Source data =
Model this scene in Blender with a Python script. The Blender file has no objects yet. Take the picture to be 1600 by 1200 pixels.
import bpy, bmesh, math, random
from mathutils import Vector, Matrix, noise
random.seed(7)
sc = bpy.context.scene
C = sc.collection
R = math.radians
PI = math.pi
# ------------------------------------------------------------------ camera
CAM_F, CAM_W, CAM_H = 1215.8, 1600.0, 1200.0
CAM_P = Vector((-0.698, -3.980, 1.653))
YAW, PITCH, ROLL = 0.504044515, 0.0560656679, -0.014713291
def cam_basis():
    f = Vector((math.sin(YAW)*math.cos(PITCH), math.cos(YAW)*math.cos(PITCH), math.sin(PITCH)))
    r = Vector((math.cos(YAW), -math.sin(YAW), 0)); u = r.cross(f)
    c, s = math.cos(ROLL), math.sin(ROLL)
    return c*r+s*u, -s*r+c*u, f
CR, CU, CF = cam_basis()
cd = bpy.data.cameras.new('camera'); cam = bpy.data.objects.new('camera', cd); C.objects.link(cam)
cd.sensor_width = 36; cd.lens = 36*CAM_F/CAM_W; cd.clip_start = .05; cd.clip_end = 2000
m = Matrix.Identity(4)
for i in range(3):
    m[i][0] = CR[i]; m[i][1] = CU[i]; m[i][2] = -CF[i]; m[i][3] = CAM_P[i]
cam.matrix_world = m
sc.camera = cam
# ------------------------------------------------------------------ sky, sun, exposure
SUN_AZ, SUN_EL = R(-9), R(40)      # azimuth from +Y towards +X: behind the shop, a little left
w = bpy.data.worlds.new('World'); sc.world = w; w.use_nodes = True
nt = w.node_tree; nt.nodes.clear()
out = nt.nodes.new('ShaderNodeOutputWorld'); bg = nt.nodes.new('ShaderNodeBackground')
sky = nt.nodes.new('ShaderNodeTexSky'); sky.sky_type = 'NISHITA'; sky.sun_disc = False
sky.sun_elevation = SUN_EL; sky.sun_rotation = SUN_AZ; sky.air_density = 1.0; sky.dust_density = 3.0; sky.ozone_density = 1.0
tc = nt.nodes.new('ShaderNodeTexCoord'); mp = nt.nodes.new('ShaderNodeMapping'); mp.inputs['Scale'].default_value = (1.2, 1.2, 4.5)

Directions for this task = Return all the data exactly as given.

Solution to this task =
Model this scene in Blender with a Python script. The Blender file has no objects yet. Take the picture to be 1600 by 1200 pixels.
import bpy, bmesh, math, random
from mathutils import Vector, Matrix, noise
random.seed(7)
sc = bpy.context.scene
C = sc.collection
R = math.radians
PI = math.pi
# ------------------------------------------------------------------ camera
CAM_F, CAM_W, CAM_H = 1215.8, 1600.0, 1200.0
CAM_P = Vector((-0.698, -3.980, 1.653))
YAW, PITCH, ROLL = 0.504044515, 0.0560656679, -0.014713291
def cam_basis():
    f = Vector((math.sin(YAW)*math.cos(PITCH), math.cos(YAW)*math.cos(PITCH), math.sin(PITCH)))
    r = Vector((math.cos(YAW), -math.sin(YAW), 0)); u = r.cross(f)
    c, s = math.cos(ROLL), math.sin(ROLL)
    return c*r+s*u, -s*r+c*u, f
CR, CU, CF = cam_basis()
cd = bpy.data.cameras.new('camera'); cam = bpy.data.objects.new('camera', cd); C.objects.link(cam)
cd.sensor_width = 36; cd.lens = 36*CAM_F/CAM_W; cd.clip_start = .05; cd.clip_end = 2000
m = Matrix.Identity(4)
for i in range(3):
    m[i][0] = CR[i]; m[i][1] = CU[i]; m[i][2] = -CF[i]; m[i][3] = CAM_P[i]
cam.matrix_world = m
sc.camera = cam
# ------------------------------------------------------------------ sky, sun, exposure
SUN_AZ, SUN_EL = R(-9), R(40)      # azimuth from +Y towards +X: behind the shop, a little left
w = bpy.data.worlds.new('World'); sc.world = w; w.use_nodes = True
nt = w.node_tree; nt.nodes.clear()
out = nt.nodes.new('ShaderNodeOutputWorld'); bg = nt.nodes.new('ShaderNodeBackground')
sky = nt.nodes.new('ShaderNodeTexSky'); sky.sky_type = 'NISHITA'; sky.sun_disc = False
sky.sun_elevation = SUN_EL; sky.sun_rotation = SUN_AZ; sky.air_density = 1.0; sky.dust_density = 3.0; sky.ozone_density = 1.0
tc = nt.nodes.new('ShaderNodeTexCoord'); mp = nt.nodes.new('ShaderNodeMapping'); mp.inputs['Scale'].default_value = (1.2, 1.2, 4.5)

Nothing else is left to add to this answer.